E in effetti la sovrapposizione tra la contemplazione della natura e il sentimento amoroso, riecheggiando motivi classici della letteratura poetica della modernità europea – dalla Pioggia nel Pineto di Gabriele d’Annunzio alle Corrispondenze di Charles Baudelaire – diventa un dispositivo infallibile per riattivare esperienze, ricordi e emozioni vissute in maniera collettiva. Amarsi fino alla fine del mondo, bere l’acqua del mare e le gocce salate delle lacrime altrui, costruire capanne per sentire il soffio del vento: metafore di un amore eterno valido anche dopo la fine di una storia, in cui i confini della soggettività si confondono e si compenetrano con quelli dell’ambiente.

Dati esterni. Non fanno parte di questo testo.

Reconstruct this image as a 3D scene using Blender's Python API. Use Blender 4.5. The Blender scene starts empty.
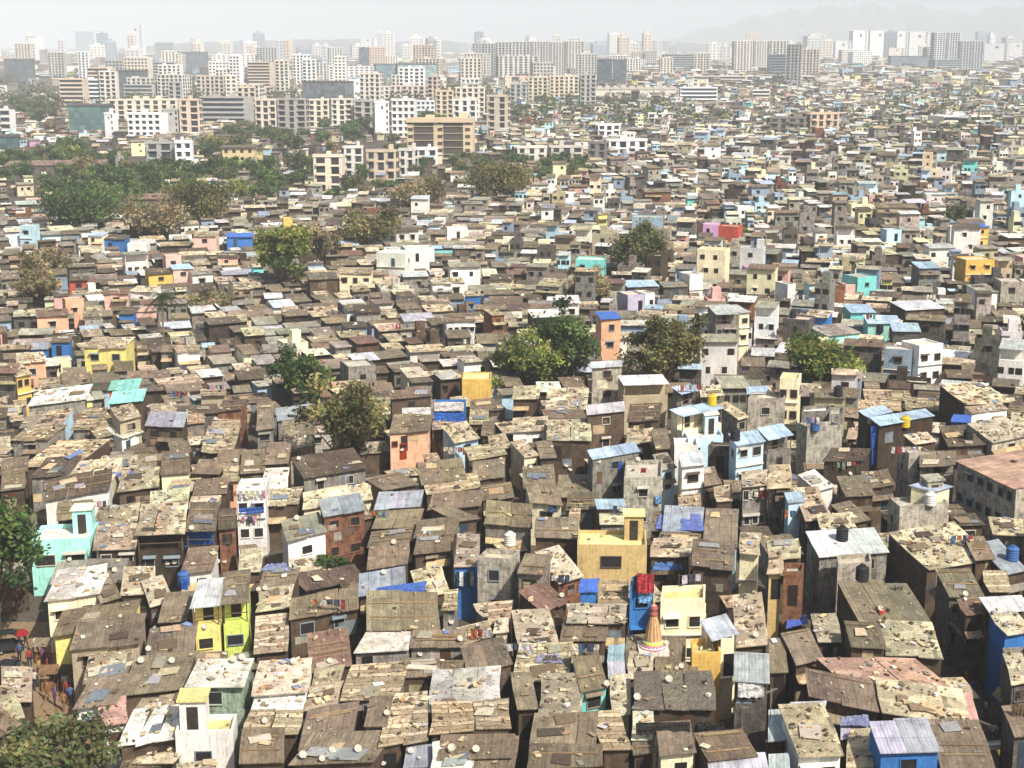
import bpy, math, random
from mathutils import Vector
R = math.radians
random.seed(7)
C = bpy.context.scene.collection
SC = bpy.context.scene
# ------------------------------------------------------------------ camera geometry
CAM_H, F, HORIZON = 49.0, 1500.0, 41.0
PITCH = math.atan((384 - HORIZON) / F)
SP, CP = math.sin(PITCH), math.cos(PITCH)

def pix_dir(px, py):
    xc, yc = (px - 512) / F, (384 - py) / F
    return Vector((xc, CP + yc * SP, -SP + yc * CP))

def unproj(px, py, z=0.0):
    d = pix_dir(px, py)
    t = (z - CAM_H) / d.z
    return Vector((d.x * t, d.y * t, z))

def proj(p):
    y, z = p[1], p[2] - CAM_H
    dep = y * CP - z * SP
    return 512 + F * p[0] / dep, 384 - F * (y * SP + z * CP) / dep

def scale_at(py):
    return F * (SP - (384 - py) / F * CP) / CAM_H

# ------------------------------------------------------------------ colours
def lin(h):
    h = h.lstrip('#')
    o = []
    for i in (0, 2, 4):
        c = int(h[i:i + 2], 16) / 255
        o.append(c / 12.92 if c < .04045 else ((c + .055) / 1.055) ** 2.4)
    return tuple(o)

def vary(c, amt, rnd=random):
    k = 1 + rnd.uniform(-amt, amt)
    return tuple(max(.004, min(.85, v * k * (1 + rnd.uniform(-amt, amt) * .25))) for v in c)

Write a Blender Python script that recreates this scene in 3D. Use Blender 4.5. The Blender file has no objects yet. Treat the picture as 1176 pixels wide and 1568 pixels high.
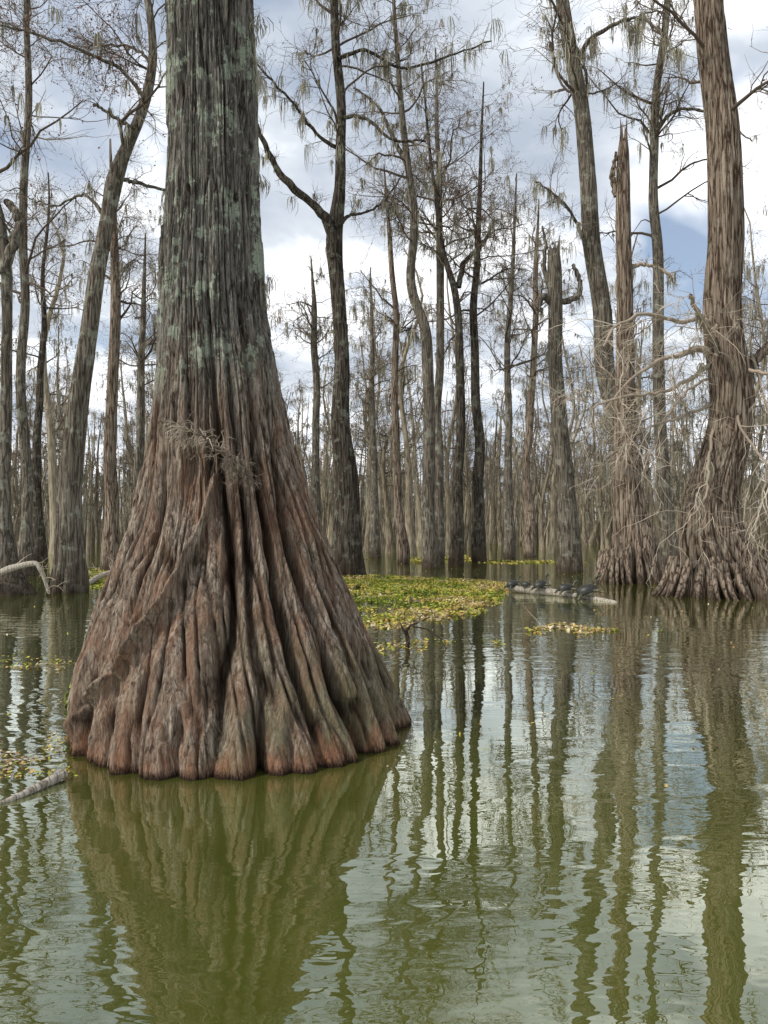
import bpy, math, numpy as np
from mathutils import Vector
rng = np.random.default_rng(11)
CAM_H = 1.4
F = 1184.0
def P(u, v, d):            # survey helper: bearing / elevation reading at a known distance -> metres
    return np.array([(u-588)/F*d, d, CAM_H+(812-v)/F*d])
def G(u, v):               # point on the water surface
    d = F*CAM_H/(v-812.0)
    return np.array([(u-588)/F*d, d, 0.0])

# ------------------------------------------------------------------ materials
def newmat(name):
    m = bpy.data.materials.new(name); m.use_nodes = True
    nt = m.node_tree; nt.nodes.clear()
    return m, nt
class N:
    def __init__(s, nt): s.nt = nt
    def __call__(s, typ, **kw):
        n = s.nt.nodes.new(typ)
        for k, v in kw.items():
            if k.startswith('i_'):
                key = k[2:]
                key = int(key) if key.isdigit() else key.replace('_', ' ')
                if isinstance(v, bpy.types.NodeSocket): s.nt.links.new(v, n.inputs[key])
                else: n.inputs[key].default_value = v
            else: setattr(n, k, v)
        return n
    def link(s, a, b): s.nt.links.new(a, b)
    def noise(s, vec, scale, detail=4, rough=0.55, dist=0.0):
        n = s('ShaderNodeTexNoise', i_Scale=scale, i_Detail=detail, i_Roughness=rough, i_Distortion=dist)
        if vec is not None: s.link(vec, n.inputs['Vector'])
        return n.outputs['Fac']
    def mapping(s, vec, sc=(1,1,1), loc=(0,0,0)):
        n = s('ShaderNodeMapping'); s.link(vec, n.inputs['Vector'])
        n.inputs['Scale'].default_value = sc; n.inputs['Location'].default_value = loc
        return n.outputs[0]
    def ramp(s, fac, stops):
        n = s('ShaderNodeValToRGB'); s.link(fac, n.inputs[0])
        cr = n.color_ramp
        while len(cr.elements) < len(stops): cr.elements.new(0.5)
        for e, (p, c) in zip(cr.elements, stops):
            e.position = p
            e.color = (c, c, c, 1) if not hasattr(c, '__len__') else (*c, 1)
        return n.outputs[0]
    def mix(s, fac, a, b, mode='MIX'):
        n = s('ShaderNodeMix', data_type='RGBA', blend_type=mode)
        for sock, v in ((n.inputs[0], fac), (n.inputs[6], a), (n.inputs[7], b)):
            if isinstance(v, bpy.types.NodeSocket): s.link(v, sock)
            elif hasattr(v, '__len__'): sock.default_value = (*v, 1)
            else: sock.default_value = v
        return n.outputs[2]
    def math(s, op, a, b=0.0, c=0.0, clamp=False):
        n = s('ShaderNodeMath', operation=op, use_clamp=clamp)
        for sock, v in zip(n.inputs, (a, b, c)):
            if isinstance(v, bpy.types.NodeSocket): s.link(v, sock)
            else: sock.default_value = v
        return n.outputs[0]
    def plates(s, co, sc, amt=0.35):       # elongated flaky bark plates: 0 in the seam, 1 on the plate
        nz = s('ShaderNodeTexNoise', i_Scale=sc[0]*0.25, i_Detail=1, i_Vector=co)
        off = s('ShaderNodeVectorMath', operation='SCALE', i_Scale=amt*0.1, i_0=nz.outputs['Color'])
        v = s('ShaderNodeVectorMath', operation='ADD', i_0=co, i_1=off.outputs[0])
        vo = s('ShaderNodeTexVoronoi', feature='DISTANCE_TO_EDGE', i_Scale=1.0, i_Vector=s.mapping(v.outputs[0], sc))
        return s.ramp(vo.outputs[0], [(0.0, 0.0), (0.16, 1.0)])

def bark_mat(name, dark, light, lichen=0.3, lich_col=(0.2,0.23,0.17), sc=1.0, base_dark=None, simple=False):
    m, nt = newmat(name); n = N(nt)
    co = n('ShaderNodeTexCoord').outputs['Object']
    if simple:
        a = n('ShaderNodeAttribute', attribute_name='rnd').outputs['Fac']
        f = n.noise(n.mapping(co, (5, 5, 0.7)), 2.2, 1, 0.6)
        col = n.mix(n.ramp(n.math('ADD', n.math('MULTIPLY', f, 0.6), n.math('MULTIPLY', a, 0.4)), [(0.35, 0.0), (0.68, 1.0)]), dark, light)
        b = n('ShaderNodeBsdfDiffuse', i_Color=col)
        n('ShaderNodeOutputMaterial', i_0=b.outputs[0]); return m
    f1 = n.noise(n.mapping(co, (9*sc, 9*sc, 0.7*sc)), 2.2, 5, 0.7, 0.4)
    pl = n.plates(co, (13*sc, 13*sc, 0.9*sc), 0.6)
    f = n.math('ADD', n.math('MULTIPLY', f1, 0.75), n.math('MULTIPLY', pl, 0.18))
    col = n.mix(n.ramp(f, [(0.38, 0.0), (0.66, 1.0)]), dark, light)
    big = n.noise(co, 0.7, 2)
    col = n.mix(n.ramp(big, [(0.35, 0.0), (0.7, 0.5)]), col, tuple(0.8*a for a in dark))
    if lichen:
        l = n.noise(co, 3.2*sc, 4, 0.68)
        col = n.mix(n.math('MULTIPLY', n.ramp(l, [(0.54, 0.0), (0.62, 1.0)]), lichen), col, lich_col)
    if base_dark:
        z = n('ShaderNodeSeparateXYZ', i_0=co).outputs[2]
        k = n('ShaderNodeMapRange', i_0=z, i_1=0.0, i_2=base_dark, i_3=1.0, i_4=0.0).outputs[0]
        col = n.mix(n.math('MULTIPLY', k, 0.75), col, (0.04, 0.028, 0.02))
    bp = n('ShaderNodeBump', i_Strength=1.0, i_Distance=0.04, i_Height=f)
    b = n('ShaderNodeBsdfDiffuse', i_Color=col, i_Normal=bp.outputs[0])
    n('ShaderNodeOutputMaterial', i_0=b.outputs[0])
    return m

def rnd_mat(name, stops):
    m, nt = newmat(name); n = N(nt)
    a = n('ShaderNodeAttribute', attribute_name='rnd').outputs['Fac']
    b = n('ShaderNodeBsdfDiffuse', i_Color=n.ramp(a, stops))
    n('ShaderNodeOutputMaterial', i_0=b.outputs[0])
    return m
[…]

Non è forse proprio da questo sentimento di panismo già caro ai poeti che potremmo ripartire per sviluppare un’attenzione maggiore verso la natura? Al posto di andare su Marte non è forse davvero meglio innamorarsi, di nuovo e ancora una volta? Con questa opera di “dolcezza potente”, come la definiscono loro stessi, Bardaine e Mondot sembrano suggerirci (anche) questo.

Frutto di una commissione “a carta bianca” da parte del Musée de la MusiqueEn Amour è tutt’ora visibile alla Philarmonie de Paris, dove rimarrà aperta al pubblico fino alla fine del mese di agosto 2024. Merita, da sola, un viaggio.